Pour réparer des printemps, il s’agit de comprendre le processus du déni collectif. « Comment pouvons-nous faire mieux ? » interroge Esquerre. La société y est-elle prête ? Récemment, dans une rue paloise, une dame très distinguée m’a abordé avec un seul message concernant Bétharram : « Mais pourquoi remuer aujourd’hui toute cette merde, c’est du passé. » La vulgarité de son propos n’était pas raccord avec sa tenue vestimentaire. Avec une grave erreur d’analyse. Il ne s’agit pas d’un passé mais de notre avenir.

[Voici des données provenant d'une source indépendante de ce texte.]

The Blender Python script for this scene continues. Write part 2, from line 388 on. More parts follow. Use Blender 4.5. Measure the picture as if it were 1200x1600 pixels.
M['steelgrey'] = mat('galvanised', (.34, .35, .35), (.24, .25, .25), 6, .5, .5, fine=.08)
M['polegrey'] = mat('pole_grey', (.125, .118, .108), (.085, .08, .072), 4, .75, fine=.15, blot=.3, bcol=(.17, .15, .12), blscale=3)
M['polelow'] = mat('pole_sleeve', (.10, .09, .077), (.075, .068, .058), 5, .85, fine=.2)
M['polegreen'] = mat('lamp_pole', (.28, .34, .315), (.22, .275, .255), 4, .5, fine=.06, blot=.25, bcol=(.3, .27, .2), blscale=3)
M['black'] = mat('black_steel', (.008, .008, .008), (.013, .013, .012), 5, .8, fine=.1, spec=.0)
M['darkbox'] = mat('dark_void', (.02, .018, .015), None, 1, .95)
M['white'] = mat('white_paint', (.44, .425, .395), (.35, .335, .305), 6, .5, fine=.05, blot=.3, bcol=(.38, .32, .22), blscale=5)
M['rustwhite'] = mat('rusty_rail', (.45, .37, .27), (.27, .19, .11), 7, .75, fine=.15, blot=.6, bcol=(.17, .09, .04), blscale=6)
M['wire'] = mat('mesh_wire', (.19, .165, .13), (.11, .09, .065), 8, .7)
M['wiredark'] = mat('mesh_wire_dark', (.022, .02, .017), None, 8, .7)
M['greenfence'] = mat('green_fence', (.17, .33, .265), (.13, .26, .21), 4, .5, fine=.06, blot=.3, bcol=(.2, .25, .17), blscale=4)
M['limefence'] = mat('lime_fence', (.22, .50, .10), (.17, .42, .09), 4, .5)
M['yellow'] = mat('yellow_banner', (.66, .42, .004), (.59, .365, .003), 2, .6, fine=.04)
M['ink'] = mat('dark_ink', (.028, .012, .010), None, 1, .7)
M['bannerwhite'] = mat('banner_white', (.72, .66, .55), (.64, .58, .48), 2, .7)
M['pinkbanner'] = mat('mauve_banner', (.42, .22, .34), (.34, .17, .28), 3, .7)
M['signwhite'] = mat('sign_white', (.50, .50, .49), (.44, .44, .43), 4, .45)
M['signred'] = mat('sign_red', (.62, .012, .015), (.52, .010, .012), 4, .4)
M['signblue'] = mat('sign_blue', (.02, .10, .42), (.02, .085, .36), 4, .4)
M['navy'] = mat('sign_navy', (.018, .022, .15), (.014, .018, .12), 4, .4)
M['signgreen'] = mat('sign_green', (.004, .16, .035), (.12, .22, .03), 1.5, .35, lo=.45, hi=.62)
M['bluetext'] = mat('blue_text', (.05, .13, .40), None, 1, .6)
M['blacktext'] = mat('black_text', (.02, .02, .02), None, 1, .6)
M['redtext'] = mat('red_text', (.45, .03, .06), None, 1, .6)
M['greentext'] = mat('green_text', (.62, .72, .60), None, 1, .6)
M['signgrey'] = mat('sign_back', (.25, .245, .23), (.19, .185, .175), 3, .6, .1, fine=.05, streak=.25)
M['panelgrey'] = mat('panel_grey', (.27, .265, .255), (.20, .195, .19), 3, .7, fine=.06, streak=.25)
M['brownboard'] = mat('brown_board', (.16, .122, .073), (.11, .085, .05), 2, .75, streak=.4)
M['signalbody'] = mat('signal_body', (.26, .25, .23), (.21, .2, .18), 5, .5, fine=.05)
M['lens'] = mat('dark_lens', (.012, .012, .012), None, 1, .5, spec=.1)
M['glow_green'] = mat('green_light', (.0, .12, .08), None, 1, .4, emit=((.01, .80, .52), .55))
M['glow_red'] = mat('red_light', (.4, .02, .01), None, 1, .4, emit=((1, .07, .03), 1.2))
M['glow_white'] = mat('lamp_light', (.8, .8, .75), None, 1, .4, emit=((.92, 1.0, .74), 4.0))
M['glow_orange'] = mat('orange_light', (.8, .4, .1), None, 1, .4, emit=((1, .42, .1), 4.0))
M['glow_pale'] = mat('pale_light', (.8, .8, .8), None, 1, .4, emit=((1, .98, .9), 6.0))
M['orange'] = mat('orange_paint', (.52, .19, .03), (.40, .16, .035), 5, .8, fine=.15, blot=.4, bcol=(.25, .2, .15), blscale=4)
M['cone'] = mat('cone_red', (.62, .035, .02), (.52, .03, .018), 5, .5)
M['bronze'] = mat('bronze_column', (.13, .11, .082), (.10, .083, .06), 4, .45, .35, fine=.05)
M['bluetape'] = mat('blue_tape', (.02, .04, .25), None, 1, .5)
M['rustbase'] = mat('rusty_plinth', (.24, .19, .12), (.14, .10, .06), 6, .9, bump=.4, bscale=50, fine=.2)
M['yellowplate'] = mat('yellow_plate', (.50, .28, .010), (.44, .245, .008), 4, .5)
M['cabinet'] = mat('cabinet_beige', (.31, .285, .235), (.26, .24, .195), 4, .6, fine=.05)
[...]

« Les enfants de Bétharram
Ont grandi sous des mains trop lourdes,
Des cauchemars dessous les draps
Et des ombres sur les épaules »
Bétharram était un véritable système que ce livre décortique. Dans les ténèbres surgissent aussi quelques lumières comme ce Jean-Rémy, victime lui aussi, qui devient « élève-surveillant », en charge du dortoir Sain-Augustin, celui des CM2. Il a protégé « ses petiots » du père Carricart. En février 2000, Carricart, ancien directeur de Bétharram, se suicide. Son corps est repêché à Rome dans les eaux du Tibre. Une expertise judiciaire est par la suite ordonnée pour s’assurer qu’il n’y a pas eu de substitution de cadavre. Après le rapport du légiste, qui confirme l’identité, il n’y a plus eu de poursuites judiciaires contre un Bétharramite. Il a fallu attendre… 2024. Un quart de siècle après, les eaux du Gave dans les vallées pyrénéennes commencent enfin à s’éclaircir.